In an email interview with the WHIR, Strangeloop president Joshua Bixby explains how the company’s Site Optimizer, inspired by Hofstadter, works in conjunction with other acceleration solutions to compound performance optimization.
WHIR: The impact of site downtime is obvious and well documented, but how much does page load time cost companies?
Joshua Bixby: To answer this question at a high level, I’ll cite an Aberdeen Group study from last year that states that issues with application performance – referring to web-based applications – are affecting overall business revenues by up to 9 percent.
To answer this question in a bit more detail, you need to approach it in two ways:
First, there’s the immediate cost in terms of lost revenue from a single transaction. Our recent studies of ecommerce sites show, on average, a 10 percent drop off in conversion for every second of delay.

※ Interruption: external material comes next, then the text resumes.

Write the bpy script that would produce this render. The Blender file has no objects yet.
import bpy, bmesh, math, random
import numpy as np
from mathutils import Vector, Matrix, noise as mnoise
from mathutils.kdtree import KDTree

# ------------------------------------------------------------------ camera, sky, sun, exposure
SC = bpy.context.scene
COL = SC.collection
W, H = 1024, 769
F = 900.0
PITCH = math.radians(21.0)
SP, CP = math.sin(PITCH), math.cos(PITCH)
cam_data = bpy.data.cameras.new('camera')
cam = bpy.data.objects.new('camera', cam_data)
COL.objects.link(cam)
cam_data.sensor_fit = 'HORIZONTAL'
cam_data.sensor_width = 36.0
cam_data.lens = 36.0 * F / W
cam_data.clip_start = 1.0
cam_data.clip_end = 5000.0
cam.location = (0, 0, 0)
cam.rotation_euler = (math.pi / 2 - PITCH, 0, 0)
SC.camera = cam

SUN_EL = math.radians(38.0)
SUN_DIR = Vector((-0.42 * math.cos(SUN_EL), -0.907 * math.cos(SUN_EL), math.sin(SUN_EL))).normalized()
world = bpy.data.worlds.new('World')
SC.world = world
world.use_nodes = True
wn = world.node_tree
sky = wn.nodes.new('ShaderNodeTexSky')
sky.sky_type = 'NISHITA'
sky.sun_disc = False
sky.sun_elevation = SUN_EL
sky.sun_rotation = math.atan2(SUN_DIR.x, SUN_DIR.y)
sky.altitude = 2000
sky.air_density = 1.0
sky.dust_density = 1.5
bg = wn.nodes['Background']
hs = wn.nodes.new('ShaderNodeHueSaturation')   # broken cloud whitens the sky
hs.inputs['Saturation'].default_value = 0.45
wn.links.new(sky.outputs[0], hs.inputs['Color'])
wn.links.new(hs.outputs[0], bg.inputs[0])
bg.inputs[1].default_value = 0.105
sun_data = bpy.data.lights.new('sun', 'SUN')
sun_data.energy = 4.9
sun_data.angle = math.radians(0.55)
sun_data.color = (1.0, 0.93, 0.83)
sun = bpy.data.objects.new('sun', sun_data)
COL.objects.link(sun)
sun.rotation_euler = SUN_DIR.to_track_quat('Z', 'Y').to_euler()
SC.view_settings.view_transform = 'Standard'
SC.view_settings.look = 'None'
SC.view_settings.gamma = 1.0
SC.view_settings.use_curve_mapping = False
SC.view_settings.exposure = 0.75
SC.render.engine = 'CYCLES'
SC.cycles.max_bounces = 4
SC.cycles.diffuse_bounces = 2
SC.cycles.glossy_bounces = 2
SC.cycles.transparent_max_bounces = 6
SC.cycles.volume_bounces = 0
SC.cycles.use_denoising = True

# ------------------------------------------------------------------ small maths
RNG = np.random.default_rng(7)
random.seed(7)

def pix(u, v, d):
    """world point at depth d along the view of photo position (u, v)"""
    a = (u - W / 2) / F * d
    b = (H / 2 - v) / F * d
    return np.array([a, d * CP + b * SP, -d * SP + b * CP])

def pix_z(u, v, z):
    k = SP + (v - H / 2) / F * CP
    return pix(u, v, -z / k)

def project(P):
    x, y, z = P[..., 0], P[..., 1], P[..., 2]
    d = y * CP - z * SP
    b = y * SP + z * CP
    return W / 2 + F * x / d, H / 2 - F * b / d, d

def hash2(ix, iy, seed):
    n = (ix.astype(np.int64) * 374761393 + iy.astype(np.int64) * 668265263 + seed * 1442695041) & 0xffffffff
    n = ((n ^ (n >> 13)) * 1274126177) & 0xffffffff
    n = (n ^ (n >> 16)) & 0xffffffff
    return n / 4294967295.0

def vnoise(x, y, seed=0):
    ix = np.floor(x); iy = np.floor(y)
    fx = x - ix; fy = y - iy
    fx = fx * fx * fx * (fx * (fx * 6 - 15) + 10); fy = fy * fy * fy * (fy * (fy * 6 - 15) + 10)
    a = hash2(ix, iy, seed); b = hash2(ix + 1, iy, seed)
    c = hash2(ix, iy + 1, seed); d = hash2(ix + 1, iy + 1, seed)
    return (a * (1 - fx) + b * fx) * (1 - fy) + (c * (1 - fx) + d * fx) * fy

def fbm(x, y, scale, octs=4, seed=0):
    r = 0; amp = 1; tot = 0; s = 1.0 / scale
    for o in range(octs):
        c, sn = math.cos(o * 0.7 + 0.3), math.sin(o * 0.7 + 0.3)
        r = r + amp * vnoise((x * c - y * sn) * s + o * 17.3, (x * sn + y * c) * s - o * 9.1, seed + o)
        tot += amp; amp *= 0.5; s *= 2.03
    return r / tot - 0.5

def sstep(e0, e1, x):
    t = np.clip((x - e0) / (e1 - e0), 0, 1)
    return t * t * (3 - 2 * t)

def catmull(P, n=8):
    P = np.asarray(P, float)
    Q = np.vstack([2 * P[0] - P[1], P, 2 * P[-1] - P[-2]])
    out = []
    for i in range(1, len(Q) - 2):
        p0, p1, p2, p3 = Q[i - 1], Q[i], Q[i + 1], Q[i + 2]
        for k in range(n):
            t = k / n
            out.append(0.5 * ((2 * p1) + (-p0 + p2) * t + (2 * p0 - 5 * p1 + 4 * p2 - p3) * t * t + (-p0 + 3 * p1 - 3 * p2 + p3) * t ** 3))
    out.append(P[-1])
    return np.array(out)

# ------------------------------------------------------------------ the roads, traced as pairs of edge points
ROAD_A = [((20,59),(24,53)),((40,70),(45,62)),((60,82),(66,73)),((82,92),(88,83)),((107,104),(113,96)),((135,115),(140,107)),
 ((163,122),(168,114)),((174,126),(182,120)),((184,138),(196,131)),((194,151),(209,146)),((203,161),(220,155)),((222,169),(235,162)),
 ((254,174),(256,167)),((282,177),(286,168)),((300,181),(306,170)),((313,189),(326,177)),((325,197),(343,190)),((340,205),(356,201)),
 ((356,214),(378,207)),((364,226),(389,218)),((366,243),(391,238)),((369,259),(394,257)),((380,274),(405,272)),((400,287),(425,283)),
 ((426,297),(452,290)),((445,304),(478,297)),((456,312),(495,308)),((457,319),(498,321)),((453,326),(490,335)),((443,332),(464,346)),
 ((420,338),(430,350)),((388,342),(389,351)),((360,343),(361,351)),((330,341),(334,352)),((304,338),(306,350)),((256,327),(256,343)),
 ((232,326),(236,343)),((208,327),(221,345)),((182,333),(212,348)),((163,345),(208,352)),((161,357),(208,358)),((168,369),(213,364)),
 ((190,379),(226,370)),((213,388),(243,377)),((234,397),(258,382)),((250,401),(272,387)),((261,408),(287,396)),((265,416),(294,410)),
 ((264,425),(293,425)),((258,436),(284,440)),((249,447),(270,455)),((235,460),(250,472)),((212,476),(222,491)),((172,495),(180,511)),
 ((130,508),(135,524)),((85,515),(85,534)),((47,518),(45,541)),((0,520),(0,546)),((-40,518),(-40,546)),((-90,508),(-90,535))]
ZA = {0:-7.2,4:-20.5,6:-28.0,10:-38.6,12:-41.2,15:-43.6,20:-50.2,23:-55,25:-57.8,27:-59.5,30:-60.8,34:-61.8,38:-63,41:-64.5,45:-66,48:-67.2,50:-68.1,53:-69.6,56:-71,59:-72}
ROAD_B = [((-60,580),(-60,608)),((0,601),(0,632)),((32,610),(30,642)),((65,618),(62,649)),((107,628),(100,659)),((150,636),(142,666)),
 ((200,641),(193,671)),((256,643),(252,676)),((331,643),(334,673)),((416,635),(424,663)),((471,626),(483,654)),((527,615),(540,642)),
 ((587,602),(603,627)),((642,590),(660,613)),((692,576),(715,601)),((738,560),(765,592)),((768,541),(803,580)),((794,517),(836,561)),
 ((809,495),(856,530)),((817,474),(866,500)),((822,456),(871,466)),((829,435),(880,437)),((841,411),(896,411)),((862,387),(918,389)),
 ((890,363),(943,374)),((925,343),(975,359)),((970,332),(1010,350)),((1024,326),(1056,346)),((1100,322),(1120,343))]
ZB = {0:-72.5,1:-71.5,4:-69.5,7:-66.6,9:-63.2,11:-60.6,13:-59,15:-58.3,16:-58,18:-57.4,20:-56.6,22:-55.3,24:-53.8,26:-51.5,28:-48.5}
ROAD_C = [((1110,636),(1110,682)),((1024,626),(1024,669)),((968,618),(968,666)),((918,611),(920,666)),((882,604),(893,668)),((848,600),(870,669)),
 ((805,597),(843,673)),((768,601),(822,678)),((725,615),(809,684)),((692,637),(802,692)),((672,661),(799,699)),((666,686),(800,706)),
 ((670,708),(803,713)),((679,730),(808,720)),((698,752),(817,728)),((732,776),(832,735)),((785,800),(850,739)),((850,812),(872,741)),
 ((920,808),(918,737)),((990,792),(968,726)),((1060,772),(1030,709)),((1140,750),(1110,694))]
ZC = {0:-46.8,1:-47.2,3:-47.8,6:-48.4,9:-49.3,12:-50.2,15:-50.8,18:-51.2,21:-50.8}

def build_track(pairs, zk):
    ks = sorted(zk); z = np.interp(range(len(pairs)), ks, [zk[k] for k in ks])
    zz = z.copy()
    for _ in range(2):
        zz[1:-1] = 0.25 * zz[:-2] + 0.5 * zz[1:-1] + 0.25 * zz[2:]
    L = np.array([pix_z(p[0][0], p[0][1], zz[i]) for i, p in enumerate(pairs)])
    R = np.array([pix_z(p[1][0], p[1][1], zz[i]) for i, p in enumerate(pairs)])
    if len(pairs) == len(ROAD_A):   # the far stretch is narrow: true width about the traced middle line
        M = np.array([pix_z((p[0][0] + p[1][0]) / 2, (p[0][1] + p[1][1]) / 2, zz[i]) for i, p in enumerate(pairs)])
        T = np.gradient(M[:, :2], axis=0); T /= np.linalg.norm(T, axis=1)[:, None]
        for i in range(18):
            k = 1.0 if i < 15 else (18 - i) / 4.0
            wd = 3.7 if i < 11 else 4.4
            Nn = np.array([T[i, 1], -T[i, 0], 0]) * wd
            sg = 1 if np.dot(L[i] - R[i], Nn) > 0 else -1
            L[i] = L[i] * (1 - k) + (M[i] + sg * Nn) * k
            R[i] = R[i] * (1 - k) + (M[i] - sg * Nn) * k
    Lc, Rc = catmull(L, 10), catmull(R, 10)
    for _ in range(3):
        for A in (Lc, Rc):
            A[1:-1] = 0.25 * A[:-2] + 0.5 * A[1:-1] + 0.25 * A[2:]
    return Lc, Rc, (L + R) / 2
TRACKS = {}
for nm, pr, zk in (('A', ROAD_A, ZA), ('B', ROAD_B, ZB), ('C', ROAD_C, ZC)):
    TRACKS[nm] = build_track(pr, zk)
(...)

This relationship appears to be linear (see attachment: a recent graph that we are presenting at Velocity), which shows the relationship between performance of a landing page (i.e. the first page someone hits when they come to the site) and the likelihood that they will convert (i.e. buy, click, sign-up, etc.).
Not only do slower pages lead to lower conversion rates, they also result in smaller cart sizes. We know this because we know that optimizing performance has been proven to increase cart size, on average, by 5 to 6 percent. Based on these conversion and cart size stats, this means that if your site typically earns $100,000 a day, that one second of performance loss could cost you $2.5 million in sales.
Secondly, there’s the long-term cost of poor performance. Nine out of 10 visitors who have an unsatisfactory experience with a website are unlikely to return. Of these visitors, three will go on to tell others about their poor impression of the site. It’s impossible to assess the magnitude of lost site traffic and lost revenues, but we can deduce that, for a site that consistently performs poorly, these losses must be significant.
Approaching costs from yet another perspective, it’s interesting to note that, in 2010, companies are expected to spend a total of $4.2 billion on CDNs and network devices such as ADCs. These are helpful solutions, but they don’t solve the entire performance problem.
For more statistics about site performance and metrics, I’ve summed up a lot of data in this recent post on my blog.
WHIR: How does the Strangeloop solution deal with modern websites, which often include third-party services such as ad networks, widgets, etc.?
JB: Third party content is a serious issue with modern websites. Steve Souders has started a great project called P3PC, which is gathering crowdsourced data to analyze the performance of third-party content in real time with real users. So far, he’s found that Digg and Google AdSense have a big impact on how a page performs, while Facebook and Google Analytics keep pages fairly nimble. The idea with P3PC, as I understand it, is to identify which third-party services are worth evangelizing, in the hopes of establishing best practices across the board.
In the meantime, we’ve developed features in the Strangeloop Site Optimizer that help the delay imposed by third-party services by doing the following:
- Changing the order in which pages render content. Site Optimizer delays third-party roundtrips until after the page has loaded. (Obviously you can’t do this for all third-party roundtrips, so the research that Steve is doing is very important.)
- Caching and consolidating third-party trips whenever possible.
We can also work directly with vendors who create the third-party content. By implementing Site Optimizer in their datacenters, we can dramatically speed up how their content is delivered.
WHIR: One of the problems in monitoring the end-user experience is that individuals have different browsers, different connection speeds, and are in different locations. Can web acceleration factor in all those variables?
JB: The Strangeloop Site Optimizer does an extremely effective job of tackling performance from the browser perspective. First, Site Optimizer arranges each page’s resources optimally for each browser type, without affecting the functionality of the page. Site Optimizer also takes advantage of two valuable time periods: time when the server is thinking and time when the user is thinking.
While the server is thinking, Site Optimizer does two things. It offloads servers to allow faster web page generation, and it enables the web client to download each page’s resources before the server has generated the HTML. As a result, it dramatically improves the time it takes a browser to render a web page.
As for user think time, we consider that the time a user spends viewing a web page is valuable time that could be spent delivering resources to the user’s browser to enable subsequent pages to load more quickly, so we designed Site Optimizer to track and analyze users’ behavior patterns on a site. Using this data, Site Optimizer can predict which pages visitors are most likely to want to see next, based on the page they are currently on. Site Optimizer automatically pushes the resources – images, HTML, Javascript, etc. – for these pages to the visitor’s browser to have waiting on standby before the visitor clicks to see the page. The result is pages that load almost instantaneously.
WHIR: How much effort do Strangeloop customers have to put into the acceleration process? Does it involve re-working websites?
JB: The Strangeloop Site Optimizer automates the acceleration process. When it comes to our cloud-based service, our motto is “No installation. No code. No network changes. No problem.” It installs with, almost literally, a flip of a switch. Our hardware and virtual appliances do need some initial customer setup – with our assistance – up front, but this work is minimal and does not require hardware, server or network changes. No matter how Site Optimizer is delivered, it is designed to be implemented easily and yield immediate returns.